My most seeked-after answer these days: "So when are you moving to Australia?"
Ah, the question that I wished I could have everyone who asked me to ask the Immigration officer who's processing my visa right now. She would then realise that she has the power to change someone's life forever. And the power to stop me from saying the same thing over and over again.
So what’s been happening to me lately? Well, since Chinese new year, nothing much! I’m now at a position of tasting the feeling of being ‘stranded’ – my visa’s been pending for 2 months now. 2 months and no good news at all. Not good given that I paid a bomb for my visa agent and all he advised me is to ‘wait’. He told me that the immigration office might be agitated and might place my submission at the end of the pile if we do make enquiries about it.
My hse's chinese new year deco
My reaction: What a load of crap! Firstly, I’ve heard that lately, 2 cases of Malaysians applying for the spouse visa in Australia got approved within a month from 2 different sources. Secondly, if I’m the immigration officer and if my ‘client’ don’t really show any signs of interest in getting their visas quickly, I’ll definitely take my time in looking and processing the case if I’ve got 101 cases to look through. I don’t know what is their attitude in processing visas, but their actions are definitely affecting relationships by just dragging it longer. Our lives are just put on hold for now – I can’t plan my job and hubbii can’t start looking around for apartments as we plan to rent wherever that’s close to my job location for the moment before we get a house. Also, 2 weekends ago was the MAS travel fair and I missed the opportunity to get my flight ticket since I had no news at all.

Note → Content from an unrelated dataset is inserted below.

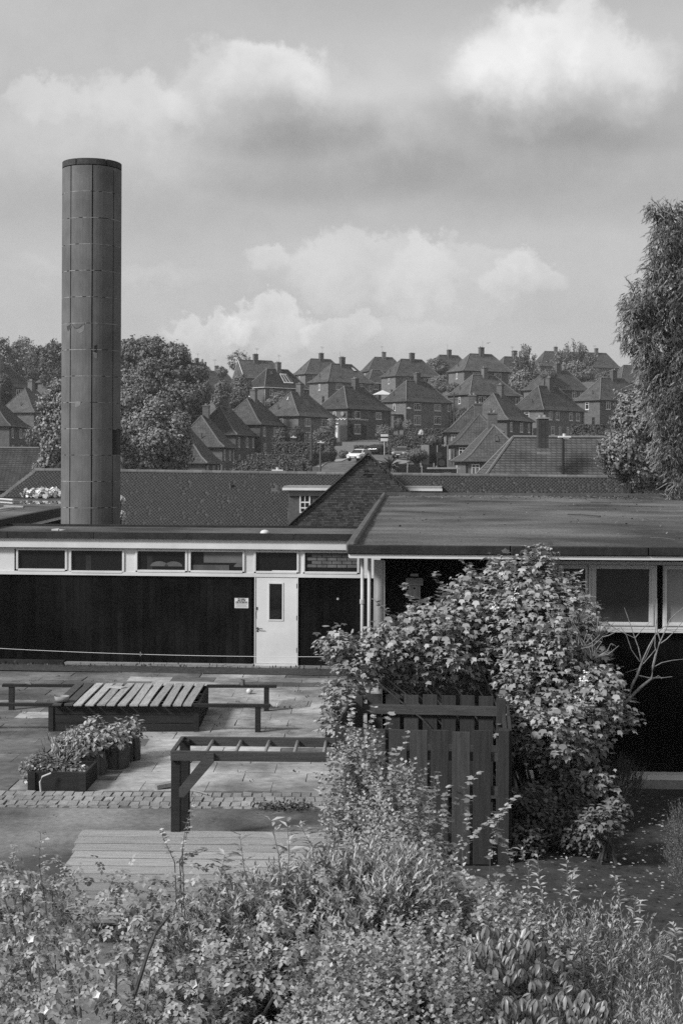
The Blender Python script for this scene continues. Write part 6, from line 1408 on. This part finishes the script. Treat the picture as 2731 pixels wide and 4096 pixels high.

I voiced out my frustrations to hubbii and he decided to call the immigration lady up.
She mentioned that she was waiting for Scotland Yard to confirm on my police-check and just received it lately. Plus their system was down for a week or 2 blah blah. And in summary, she just said 'soon'.
When hubbii told me that, I had more regrets on my visa agent. It is because of my UK police-check that I had postponed my whole submission as it took them 2 months to reach me. I waited for that before I lodged my application as THAT WAS WHAT MY VISA AGENT TOLD ME TO DO!
And here they are, checking on it again from their end. What the???
I wouldn't have wasted time if I knew the immigration office was going to check on it as well.
*double SIGH*
Unfortunately, that cute baby's not mine :P
Family lunch during chinese new year..
This waiting game with the immigration centre is a real torture. Really :(
I can’t just go over to Australia without having my visa approved as I have to be here once they grant the approval. So now, the only way for us to see each other is for hubbii to come here.
Lately I had a proposal from a future employer that they are willing to fly me to Australia for transition in March/April, before I go over for good. But they are only willing to do that if I can promise that I WILL be there in May. What a tempting offer but hell, I can’t take it as I really do not have control over the visa approval. What if the immigration officer decided to reject due to whatever reasons, or what if the person handling my case had 500 applications to deal with and she fell sick or etc etc. Millions of ‘what ifs’ can just happen and I can’t be selfish to commit to my future employer when I seriously don’t know what’s going to happen.
Sigh.
Reunion with some Assuntarians during CNY
Sometimes I don’t know if honesty pays but I guess my guilty conscience just wouldn’t leave me if I do lie about the position that I am in today. I was offered a promotion mid of last year but I turned it down as I thought I would be leaving the country right after the wedding in Dec. I didn’t want to put my boss in a difficult mode as they would need to look for another person after 6 mths or so (give my assumption then) and I know it’s going to be tough on the company.
But look at me now – still here, and still doing the same jobrole although I know that I can do better than where I am today. If not for my conscience, I would have just taken the job as it would at least give me a jump in my salary. Darn my conscience!